L’influence du cinéma n’a jamais été aussi forte dans l’industrie du jouet. Le cabinet NPD évalue à 12% la part des licences de film sur le marché du jouet –depuis le début de l’année 2015, soit une augmentation de 73% en deux ans! La sortie en salledébut juillet des Minions– troisième volet de la série culte Moi, moche et méchant a ainsi bénéficié d’un énorme soutien médiatique. Selon NPD, les ventes de jouets à leur effigie pourraient atteindre 15 millions d’euros de chiffre d'affaires. Quinze jours avant la sortie du film, les petits bonshommes jaunes s’étaient hissés dans le top 3 des ventes de licences de jouets, derrière La Reine des neiges et Star Wars.

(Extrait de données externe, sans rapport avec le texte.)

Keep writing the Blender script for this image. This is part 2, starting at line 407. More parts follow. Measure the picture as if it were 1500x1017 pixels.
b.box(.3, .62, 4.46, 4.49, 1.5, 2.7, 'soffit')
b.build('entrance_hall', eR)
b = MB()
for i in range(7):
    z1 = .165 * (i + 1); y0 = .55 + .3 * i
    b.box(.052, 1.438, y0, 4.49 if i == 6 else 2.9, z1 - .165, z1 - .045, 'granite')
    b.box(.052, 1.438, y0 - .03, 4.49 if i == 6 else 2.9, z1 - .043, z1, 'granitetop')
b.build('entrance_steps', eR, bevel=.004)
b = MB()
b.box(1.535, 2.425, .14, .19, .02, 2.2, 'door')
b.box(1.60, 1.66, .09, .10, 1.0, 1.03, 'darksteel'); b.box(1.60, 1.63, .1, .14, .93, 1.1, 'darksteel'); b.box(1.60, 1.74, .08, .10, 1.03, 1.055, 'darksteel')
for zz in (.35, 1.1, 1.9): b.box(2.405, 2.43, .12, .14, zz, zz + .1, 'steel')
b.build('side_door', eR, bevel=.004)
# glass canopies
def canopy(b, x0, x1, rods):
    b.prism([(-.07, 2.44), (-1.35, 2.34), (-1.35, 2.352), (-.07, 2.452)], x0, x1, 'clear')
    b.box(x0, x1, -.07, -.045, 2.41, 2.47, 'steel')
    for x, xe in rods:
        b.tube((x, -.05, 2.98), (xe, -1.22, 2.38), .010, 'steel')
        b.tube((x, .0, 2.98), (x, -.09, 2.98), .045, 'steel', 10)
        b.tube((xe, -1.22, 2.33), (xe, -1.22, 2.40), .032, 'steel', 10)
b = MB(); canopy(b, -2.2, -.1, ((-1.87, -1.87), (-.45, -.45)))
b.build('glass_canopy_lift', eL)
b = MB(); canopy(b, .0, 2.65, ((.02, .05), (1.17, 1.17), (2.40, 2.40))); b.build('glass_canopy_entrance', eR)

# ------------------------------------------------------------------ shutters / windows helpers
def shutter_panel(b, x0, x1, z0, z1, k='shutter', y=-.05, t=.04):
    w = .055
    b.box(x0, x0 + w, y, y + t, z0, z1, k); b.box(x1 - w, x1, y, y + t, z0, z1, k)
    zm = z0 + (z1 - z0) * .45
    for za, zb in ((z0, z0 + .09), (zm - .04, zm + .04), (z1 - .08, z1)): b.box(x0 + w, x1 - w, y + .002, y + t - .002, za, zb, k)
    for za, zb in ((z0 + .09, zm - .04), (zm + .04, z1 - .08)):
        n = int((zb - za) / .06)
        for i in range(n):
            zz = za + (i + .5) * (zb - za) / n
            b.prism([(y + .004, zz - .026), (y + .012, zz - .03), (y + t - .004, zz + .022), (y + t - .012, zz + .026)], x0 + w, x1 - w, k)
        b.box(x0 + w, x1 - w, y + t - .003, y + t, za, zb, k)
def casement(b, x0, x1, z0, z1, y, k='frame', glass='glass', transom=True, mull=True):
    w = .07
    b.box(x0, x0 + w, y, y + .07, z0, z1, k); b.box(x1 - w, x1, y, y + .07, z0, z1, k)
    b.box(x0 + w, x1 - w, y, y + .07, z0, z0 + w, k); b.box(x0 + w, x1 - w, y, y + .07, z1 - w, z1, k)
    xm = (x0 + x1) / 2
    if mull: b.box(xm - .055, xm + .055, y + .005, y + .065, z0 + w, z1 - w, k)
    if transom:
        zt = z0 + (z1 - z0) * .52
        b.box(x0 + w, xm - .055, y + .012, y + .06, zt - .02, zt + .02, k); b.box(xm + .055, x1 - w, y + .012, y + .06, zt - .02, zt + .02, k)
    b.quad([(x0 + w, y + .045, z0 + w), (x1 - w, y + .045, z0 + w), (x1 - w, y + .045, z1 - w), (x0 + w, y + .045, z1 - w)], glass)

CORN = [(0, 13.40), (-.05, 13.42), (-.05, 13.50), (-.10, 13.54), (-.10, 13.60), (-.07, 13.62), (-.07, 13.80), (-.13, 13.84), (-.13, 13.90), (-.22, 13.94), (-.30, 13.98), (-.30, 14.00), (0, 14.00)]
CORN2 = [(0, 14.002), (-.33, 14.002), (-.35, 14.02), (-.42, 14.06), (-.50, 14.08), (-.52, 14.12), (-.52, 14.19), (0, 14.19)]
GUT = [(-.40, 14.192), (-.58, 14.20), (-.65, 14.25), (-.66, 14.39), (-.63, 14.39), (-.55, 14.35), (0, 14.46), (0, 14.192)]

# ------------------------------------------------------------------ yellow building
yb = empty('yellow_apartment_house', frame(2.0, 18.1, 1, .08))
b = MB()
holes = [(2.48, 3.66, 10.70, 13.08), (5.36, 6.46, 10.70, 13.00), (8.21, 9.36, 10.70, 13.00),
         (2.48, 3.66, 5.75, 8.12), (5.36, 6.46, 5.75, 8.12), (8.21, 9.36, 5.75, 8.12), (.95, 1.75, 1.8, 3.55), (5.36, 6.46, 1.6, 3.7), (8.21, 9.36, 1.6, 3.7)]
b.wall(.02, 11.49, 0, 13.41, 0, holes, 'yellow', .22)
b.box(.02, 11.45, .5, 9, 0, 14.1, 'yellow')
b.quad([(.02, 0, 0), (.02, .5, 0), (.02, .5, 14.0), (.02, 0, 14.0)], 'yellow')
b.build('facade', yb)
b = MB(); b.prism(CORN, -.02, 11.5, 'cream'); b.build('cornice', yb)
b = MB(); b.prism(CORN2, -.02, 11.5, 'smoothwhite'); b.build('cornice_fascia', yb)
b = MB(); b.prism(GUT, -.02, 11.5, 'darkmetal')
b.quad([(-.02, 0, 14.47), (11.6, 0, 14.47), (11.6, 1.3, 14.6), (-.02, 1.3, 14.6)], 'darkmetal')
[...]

Les marques de tous secteurs sont gagnées par la déferlante Minions. À l’image de Brossard, première marque nationale de pâtisserie pour enfants (29 millions de paquets vendus). «De mai à juillet 2015, nous avons lancé une importante opération promotionnelle: 1,8 million de lots porteurs, un important déploiement de PLV et un mini-site qui a accueilli plus de 36 000 participants en deux mois», détaille Olivier Cayrol, directeur de l’agence Rangoon. Mais les Minions pourront-ils résister à la sortie en décembre de Star Wars, univers transgénérationnel s’il en est? Ses ventes sous licence pourraient atteindre dès cette année 70 millions d'euros selon NPD, contre 55 millions l'an passé.